One of the foremost requirements for any government in Kabul post-2014 is going to be its ability to ensure internal peace and cohesion, maintenance of law and order and safe borders. The most important aspect of this will be the efficacy and reach of the Afghan National Security Forces (ANSF) comprising the Afghan National Army (ANA) and the Afghan National Police (ANP). It is not just the numerical strength and the quality of manpower and equipment that will determine the ability of the ANSF to function effectively. It will be the financial resources to maintain these forces and their training. The second issue will be the attitude of the Pakistan government, especially in areas across Paktika, Paktia and Khost provinces that border the FATA region where the Haqqani Network has been most effective. 

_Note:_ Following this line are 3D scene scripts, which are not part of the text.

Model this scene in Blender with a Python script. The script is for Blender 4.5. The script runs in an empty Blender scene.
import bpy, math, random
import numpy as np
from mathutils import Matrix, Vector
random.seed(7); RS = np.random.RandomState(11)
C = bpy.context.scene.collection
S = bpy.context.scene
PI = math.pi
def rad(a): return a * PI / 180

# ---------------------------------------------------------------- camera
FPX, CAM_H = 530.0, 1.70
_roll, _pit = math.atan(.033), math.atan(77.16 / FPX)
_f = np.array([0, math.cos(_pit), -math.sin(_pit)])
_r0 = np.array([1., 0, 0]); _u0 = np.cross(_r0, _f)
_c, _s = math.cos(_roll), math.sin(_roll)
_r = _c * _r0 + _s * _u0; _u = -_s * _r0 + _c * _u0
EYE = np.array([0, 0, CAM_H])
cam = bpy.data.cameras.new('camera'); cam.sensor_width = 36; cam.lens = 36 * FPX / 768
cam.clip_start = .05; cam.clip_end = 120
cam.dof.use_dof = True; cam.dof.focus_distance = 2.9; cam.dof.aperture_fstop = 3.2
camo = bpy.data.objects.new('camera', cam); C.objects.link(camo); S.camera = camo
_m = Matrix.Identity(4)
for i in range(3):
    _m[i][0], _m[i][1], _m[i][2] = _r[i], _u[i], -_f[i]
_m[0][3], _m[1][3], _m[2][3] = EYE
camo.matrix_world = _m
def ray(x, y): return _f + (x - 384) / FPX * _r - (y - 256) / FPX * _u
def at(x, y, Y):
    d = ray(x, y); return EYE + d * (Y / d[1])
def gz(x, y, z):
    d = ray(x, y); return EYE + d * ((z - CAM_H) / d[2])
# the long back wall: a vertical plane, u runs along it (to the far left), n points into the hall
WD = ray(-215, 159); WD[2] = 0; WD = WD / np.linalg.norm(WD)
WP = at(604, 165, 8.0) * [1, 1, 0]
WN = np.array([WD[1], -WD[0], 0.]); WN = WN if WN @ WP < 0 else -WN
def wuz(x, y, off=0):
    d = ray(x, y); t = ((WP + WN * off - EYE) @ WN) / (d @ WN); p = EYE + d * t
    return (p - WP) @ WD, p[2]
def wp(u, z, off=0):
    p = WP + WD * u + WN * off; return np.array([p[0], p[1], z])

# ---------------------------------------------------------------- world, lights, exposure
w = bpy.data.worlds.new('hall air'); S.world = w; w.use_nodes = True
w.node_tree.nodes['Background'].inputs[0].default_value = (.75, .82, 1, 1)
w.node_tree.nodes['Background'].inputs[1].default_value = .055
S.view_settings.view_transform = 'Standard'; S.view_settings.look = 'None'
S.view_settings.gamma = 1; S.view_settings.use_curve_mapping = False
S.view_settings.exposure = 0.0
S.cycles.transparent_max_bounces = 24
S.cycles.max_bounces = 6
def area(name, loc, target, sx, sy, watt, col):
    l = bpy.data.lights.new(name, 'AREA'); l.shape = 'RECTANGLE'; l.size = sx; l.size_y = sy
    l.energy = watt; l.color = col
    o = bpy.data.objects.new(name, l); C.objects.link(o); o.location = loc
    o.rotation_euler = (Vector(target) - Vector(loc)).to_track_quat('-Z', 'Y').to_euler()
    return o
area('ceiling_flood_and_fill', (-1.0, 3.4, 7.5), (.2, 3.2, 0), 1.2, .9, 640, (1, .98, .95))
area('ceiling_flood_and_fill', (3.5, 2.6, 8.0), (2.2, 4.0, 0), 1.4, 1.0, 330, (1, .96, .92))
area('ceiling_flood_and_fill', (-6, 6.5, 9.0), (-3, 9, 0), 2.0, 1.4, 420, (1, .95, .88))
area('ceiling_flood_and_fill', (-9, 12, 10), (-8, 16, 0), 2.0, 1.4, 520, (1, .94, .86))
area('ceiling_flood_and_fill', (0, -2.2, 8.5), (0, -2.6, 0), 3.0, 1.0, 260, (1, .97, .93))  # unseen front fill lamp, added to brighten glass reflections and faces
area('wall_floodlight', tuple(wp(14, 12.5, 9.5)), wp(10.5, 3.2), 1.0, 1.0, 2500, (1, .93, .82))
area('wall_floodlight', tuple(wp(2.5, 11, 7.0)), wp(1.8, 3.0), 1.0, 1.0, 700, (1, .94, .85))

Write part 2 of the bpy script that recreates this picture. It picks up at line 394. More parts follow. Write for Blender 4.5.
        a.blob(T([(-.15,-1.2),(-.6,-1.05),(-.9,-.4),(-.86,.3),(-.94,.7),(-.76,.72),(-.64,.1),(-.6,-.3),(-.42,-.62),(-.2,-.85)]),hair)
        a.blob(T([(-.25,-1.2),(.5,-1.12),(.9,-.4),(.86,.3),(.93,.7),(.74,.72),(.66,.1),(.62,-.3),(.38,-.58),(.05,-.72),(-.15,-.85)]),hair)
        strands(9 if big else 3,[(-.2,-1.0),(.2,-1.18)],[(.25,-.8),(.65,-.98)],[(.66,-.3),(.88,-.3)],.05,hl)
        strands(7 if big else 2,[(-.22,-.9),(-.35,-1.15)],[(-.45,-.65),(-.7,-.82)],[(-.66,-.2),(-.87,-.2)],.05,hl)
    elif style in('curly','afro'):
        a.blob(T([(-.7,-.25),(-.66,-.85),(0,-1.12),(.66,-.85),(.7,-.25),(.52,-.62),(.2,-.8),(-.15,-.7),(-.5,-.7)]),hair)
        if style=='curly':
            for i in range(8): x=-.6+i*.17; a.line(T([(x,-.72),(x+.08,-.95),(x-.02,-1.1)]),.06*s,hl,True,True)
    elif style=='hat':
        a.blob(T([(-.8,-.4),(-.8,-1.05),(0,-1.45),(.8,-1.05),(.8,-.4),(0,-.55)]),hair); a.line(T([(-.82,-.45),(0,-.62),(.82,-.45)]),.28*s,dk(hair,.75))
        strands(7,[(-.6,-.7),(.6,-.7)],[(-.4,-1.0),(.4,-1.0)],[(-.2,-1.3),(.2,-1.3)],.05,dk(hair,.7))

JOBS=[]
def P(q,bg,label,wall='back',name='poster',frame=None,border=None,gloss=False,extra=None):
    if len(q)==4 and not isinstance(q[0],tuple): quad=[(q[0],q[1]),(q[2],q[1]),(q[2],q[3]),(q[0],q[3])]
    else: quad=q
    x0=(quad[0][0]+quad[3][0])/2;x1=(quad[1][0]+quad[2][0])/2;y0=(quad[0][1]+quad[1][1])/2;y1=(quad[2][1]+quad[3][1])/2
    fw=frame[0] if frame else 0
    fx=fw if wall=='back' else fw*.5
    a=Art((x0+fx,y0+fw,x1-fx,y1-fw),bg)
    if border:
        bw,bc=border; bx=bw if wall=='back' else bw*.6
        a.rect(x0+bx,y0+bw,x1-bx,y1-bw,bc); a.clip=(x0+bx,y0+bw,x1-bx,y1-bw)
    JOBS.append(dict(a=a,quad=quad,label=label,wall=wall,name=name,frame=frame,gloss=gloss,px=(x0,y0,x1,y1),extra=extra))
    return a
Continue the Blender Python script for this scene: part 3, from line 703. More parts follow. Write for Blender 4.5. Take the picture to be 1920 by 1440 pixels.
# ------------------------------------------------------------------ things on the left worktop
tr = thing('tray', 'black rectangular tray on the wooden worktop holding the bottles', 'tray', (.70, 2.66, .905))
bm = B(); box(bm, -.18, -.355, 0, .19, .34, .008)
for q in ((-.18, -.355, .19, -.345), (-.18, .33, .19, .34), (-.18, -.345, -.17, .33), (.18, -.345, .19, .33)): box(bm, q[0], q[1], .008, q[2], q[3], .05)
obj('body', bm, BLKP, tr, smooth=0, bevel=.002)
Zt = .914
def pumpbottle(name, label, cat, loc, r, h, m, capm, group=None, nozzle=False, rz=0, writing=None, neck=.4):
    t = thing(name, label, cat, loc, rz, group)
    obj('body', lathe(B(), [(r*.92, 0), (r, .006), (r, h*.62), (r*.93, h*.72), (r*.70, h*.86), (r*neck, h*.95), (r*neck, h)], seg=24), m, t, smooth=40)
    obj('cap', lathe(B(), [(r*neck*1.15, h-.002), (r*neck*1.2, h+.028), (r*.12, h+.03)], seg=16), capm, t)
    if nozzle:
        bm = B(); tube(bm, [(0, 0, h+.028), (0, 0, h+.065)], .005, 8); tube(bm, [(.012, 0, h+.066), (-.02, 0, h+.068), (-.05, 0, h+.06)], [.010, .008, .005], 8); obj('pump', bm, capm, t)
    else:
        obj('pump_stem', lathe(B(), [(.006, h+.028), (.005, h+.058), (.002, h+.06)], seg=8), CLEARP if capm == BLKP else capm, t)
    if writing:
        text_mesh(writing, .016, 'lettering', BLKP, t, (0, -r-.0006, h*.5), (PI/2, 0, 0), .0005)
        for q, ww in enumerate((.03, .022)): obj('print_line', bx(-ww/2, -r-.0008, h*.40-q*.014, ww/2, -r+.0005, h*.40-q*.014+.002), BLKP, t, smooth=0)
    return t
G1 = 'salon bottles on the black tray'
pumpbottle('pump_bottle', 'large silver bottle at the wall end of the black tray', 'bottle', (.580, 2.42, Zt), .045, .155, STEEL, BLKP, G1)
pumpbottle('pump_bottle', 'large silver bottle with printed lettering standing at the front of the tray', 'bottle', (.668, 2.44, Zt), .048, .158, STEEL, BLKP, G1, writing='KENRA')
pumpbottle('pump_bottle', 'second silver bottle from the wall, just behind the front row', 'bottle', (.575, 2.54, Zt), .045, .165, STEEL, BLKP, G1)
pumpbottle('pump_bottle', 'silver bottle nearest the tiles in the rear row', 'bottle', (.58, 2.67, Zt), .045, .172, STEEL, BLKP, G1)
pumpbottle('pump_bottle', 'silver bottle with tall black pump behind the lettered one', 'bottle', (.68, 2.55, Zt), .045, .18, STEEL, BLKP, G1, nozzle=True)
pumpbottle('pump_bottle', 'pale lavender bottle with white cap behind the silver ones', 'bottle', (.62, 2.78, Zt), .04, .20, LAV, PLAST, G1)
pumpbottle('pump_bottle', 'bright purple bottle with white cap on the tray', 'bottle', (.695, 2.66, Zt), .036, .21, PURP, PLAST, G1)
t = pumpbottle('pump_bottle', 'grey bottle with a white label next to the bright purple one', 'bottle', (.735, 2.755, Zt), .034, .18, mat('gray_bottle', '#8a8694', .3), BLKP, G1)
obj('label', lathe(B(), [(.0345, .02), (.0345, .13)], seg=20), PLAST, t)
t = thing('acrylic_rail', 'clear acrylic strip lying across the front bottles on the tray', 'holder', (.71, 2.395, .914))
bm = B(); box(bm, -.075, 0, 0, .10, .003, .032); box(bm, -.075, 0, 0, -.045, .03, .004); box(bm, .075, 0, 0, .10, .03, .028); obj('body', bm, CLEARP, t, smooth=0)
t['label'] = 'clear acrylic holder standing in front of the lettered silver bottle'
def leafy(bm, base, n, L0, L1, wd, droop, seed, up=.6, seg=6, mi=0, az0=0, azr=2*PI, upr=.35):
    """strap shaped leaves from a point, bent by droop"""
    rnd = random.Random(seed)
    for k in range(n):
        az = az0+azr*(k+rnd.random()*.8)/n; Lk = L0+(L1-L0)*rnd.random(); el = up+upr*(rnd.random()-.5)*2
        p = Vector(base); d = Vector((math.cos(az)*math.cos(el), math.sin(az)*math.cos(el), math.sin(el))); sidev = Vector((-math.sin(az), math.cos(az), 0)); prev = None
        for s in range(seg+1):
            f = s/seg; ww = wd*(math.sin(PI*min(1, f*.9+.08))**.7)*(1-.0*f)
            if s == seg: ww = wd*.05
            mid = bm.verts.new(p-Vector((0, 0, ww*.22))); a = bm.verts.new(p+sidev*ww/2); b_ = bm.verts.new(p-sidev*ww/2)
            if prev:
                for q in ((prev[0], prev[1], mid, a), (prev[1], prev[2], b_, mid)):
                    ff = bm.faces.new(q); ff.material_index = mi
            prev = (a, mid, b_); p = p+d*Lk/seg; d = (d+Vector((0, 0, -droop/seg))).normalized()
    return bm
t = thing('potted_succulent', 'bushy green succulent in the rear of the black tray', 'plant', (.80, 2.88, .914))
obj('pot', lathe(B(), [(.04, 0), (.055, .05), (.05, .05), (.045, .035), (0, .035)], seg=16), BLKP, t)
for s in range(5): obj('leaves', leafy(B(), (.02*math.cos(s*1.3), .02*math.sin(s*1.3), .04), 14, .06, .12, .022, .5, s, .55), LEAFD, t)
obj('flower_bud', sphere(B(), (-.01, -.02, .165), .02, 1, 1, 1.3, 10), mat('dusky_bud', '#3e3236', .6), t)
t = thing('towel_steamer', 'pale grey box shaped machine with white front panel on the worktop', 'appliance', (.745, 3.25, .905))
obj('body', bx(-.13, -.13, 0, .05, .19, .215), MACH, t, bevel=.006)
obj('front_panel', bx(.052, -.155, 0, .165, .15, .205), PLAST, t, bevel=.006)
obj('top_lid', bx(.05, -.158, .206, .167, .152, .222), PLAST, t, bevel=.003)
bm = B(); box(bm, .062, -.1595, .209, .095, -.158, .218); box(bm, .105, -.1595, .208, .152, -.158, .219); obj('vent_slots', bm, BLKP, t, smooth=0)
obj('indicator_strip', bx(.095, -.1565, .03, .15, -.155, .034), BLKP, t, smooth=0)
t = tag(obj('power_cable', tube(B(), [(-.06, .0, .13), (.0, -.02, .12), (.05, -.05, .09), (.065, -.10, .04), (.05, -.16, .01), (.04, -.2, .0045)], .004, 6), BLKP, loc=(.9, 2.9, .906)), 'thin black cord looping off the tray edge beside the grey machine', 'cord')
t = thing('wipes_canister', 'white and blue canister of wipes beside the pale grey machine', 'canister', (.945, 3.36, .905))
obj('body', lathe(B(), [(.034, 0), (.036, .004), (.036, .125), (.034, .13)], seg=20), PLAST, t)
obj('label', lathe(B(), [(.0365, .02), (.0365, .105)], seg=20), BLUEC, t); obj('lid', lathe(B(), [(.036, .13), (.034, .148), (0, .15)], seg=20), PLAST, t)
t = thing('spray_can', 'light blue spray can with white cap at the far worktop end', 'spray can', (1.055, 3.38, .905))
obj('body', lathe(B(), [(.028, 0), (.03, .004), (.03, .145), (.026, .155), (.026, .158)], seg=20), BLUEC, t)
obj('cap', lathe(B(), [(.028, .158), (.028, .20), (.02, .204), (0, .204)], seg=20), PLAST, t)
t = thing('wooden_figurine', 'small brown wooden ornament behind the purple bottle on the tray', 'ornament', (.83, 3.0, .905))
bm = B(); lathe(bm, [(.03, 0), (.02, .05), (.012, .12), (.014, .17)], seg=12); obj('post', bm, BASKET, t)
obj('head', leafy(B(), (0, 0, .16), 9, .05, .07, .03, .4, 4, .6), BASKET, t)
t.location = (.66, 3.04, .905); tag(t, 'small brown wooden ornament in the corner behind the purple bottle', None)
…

Numerically, the ANSF was said to be around 3,52,000 strong by October 2012 of which the ANA numbered 1,95,000 and the ANP 1,57,000. Numbers look impressive but the more important issue is how much and who will pay for these forces. The Chicago Summit of May 2012 had envisaged a provision of US $4.1 billion for a force of 2,28,500. If one takes into account that the essential budget of the Afghan government is barely US $2.75 billion, there is obviously a huge resource crunch.

Critics sceptic

There is another doubt and that relates to the discipline and training. Although NATO sources portray the ANSF has having attained acceptable standards of performance, other critics doubt this claim. Rapid expansion of the force has meant a decline in the standards of training and yardsticks for recruitment. In addition, recruitment has also been on a regional and ethnic pattern and there have been reports of what is now called ‘green over blue attacks’ where Afghan soldiers and policemen have attacked members of the International Security Assistance Force (ISAF). The state of the ANP is even worse as it is considered to be indisciplined and corrupt and faces infiltration and desertions.   
The political scene does not give much comfort either. The handover of Afghanistan to the Afghans in 2014 will be at a time when Presidential elections would be due. One of the problems has been that there has been inadequate effort to help build political institutions in the short time available where strong regional ethnic interests dominate. Afghanistan just does not have state institutions, a developed civil society and a civil service, that will ensure legitimacy of the government once fresh elections are held.
  
US attempts to talk to the Taliban representatives from a position of strength have mostly been prevented by Pakistan’s recalcitrance and duplicity. Back home in America, and Europe there is declining interest and increasing exhaustion about Afghanistan, which means there is declining financial commitment to the country. The Tokyo summit of July 2012 committed only US $16 billion up to 2016, whereas Afghanistan needs about US $10 billion a year for ten years from 2014.

India’s role

Almost inevitably, Afghanistan will see a greater Indian involvement in developmental fields and skills training (including the ANSF) in the years ahead. A greater Chinese presence is already visible and Pakistan may hitch itself more closely to China in furthering its interests in Afghanistan. Iran would remain an interested player. But then there is nothing clear and in black and white in Afghanistan. Should things go wrong in Kabul and political fortunes swing, one could see a reversal to the ethnic and regional warlord days and chaos. This in turn could mean a strengthening of the Taliban hold in the Pushtun belt.

(The writer, former chief of India’s external intelligence service, the Research and Analysis Wing (RAW), is Vice President of the Observer Research Foundation, New Delhi, an independent public policy think tank.)